Down in the Valley

Downinthevalley1

Movie review by Greg Carlson

Reactions to writer-director David Jacobson’s “Down in the Valley” will be all over the map, given the movie’s ambitious intentions and its often frustrating disappointments. A weird love letter to the romance of the Old West, the film buries its allusions to classic Westerns like “Red River” in a plot that rehashes the familiar conflict of a psychotic outsider desperately trying to worm his way into a family. Channeling movies like James Foley’s “Fear,” “Down in the Valley” is visually striking but ultimately airless. The routine story simply cannot keep pace with Jacobson’s ruminations on the attraction of cinematic cowboy mythology.

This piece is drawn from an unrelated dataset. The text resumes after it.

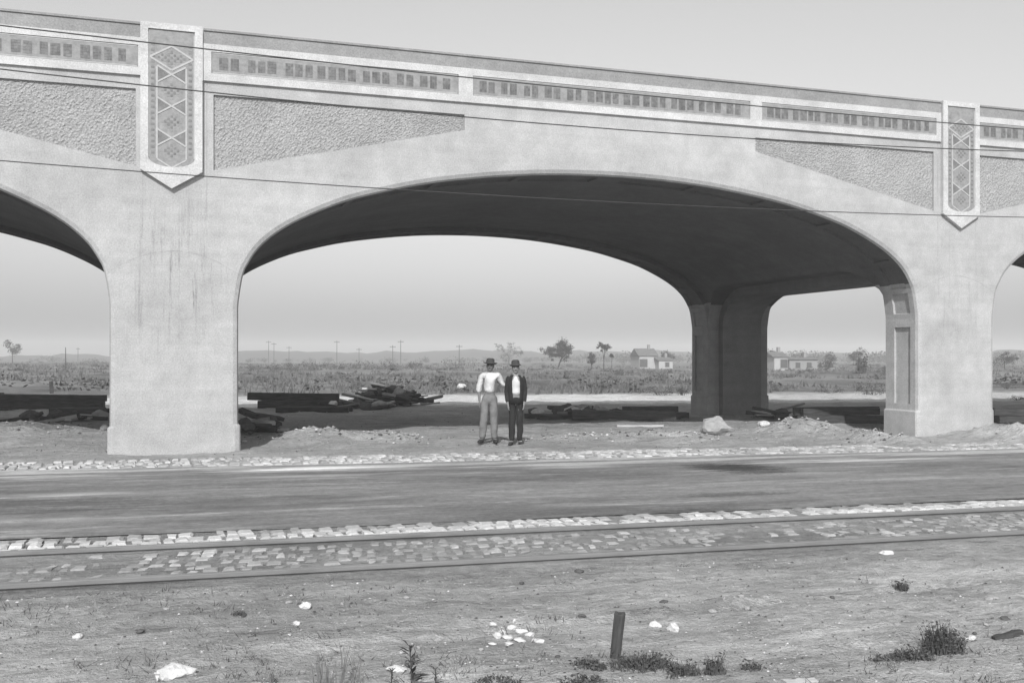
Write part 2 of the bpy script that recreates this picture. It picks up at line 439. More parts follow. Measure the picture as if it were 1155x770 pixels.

Edward Norton, who was also one of the film’s producers, plays an “aw shucks” loner who goes by the name Harlan Caruthers. In his dusty Wranglers, his weathered cowboy hat, and his snap-button shirts, he moves, speaks, and acts like he belongs to another era entirely. Meeting up with a free-spirited teenager named Tobe (Evan Rachel Wood), the much older Harlan plunges headlong into an intense romantic relationship with the girl, much to the dismay and displeasure of Tobe’s hardworking corrections officer father Wade (the always impressive David Morse).

Given the substantial credentials of his cast, Jacobson is able to sustain – if only briefly – the notion that the strange, creepy Harlan would be able to get away with dating a girl roughly half his age. The red flags go up quickly, however, as Harlan runs afoul of the police when he “borrows” a horse from a cantankerous old man he claims is his pal. As Harlan’s ardor for Tobe intensifies, he even turns his attention to Tobe’s little brother Lonnie, teaching the boy how to fire a cherished single-action Colt .45 revolver.

Few critics will be able to resist pointing out the movie’s debt to ‘’Taxi Driver,” if only because the link is so obvious. Like “God’s lonely man” Travis Bickle, Harlan can be heard in voiceover writing letters to long lost loved ones and seen drawing his pistols in the mirror while he acts out his simmering rage. As the drama ramps up to an inevitable showdown, or series of showdowns, Jacobson piles on the Western accoutrements, even setting one of several climactic moments on an Old West movie-set main street, where the cameras are literally rolling.

Not all of Jacobson’s visual statements are quite as obvious. With the aid of Enrique Chediak’s widescreen cinematography, Jacobson manages to mournfully frame the contrasts of past and present. In one scene, Harlan maneuvers on horseback through houses under construction in a suburban development, underscoring Jacobson’s wistfulness for untamed, open spaces that have been paved over for some time. “Down in the Valley,” which refers to its San Fernando Valley setting, begins to drag at the halfway mark, and the film would have benefited from a bit more focus on Tobe. Additionally, some of the action in the final reel strains credulity, slipping in and out of melodrama – which just might be the ticket for viewers seeking yet another turn with one of American film’s most durable genres.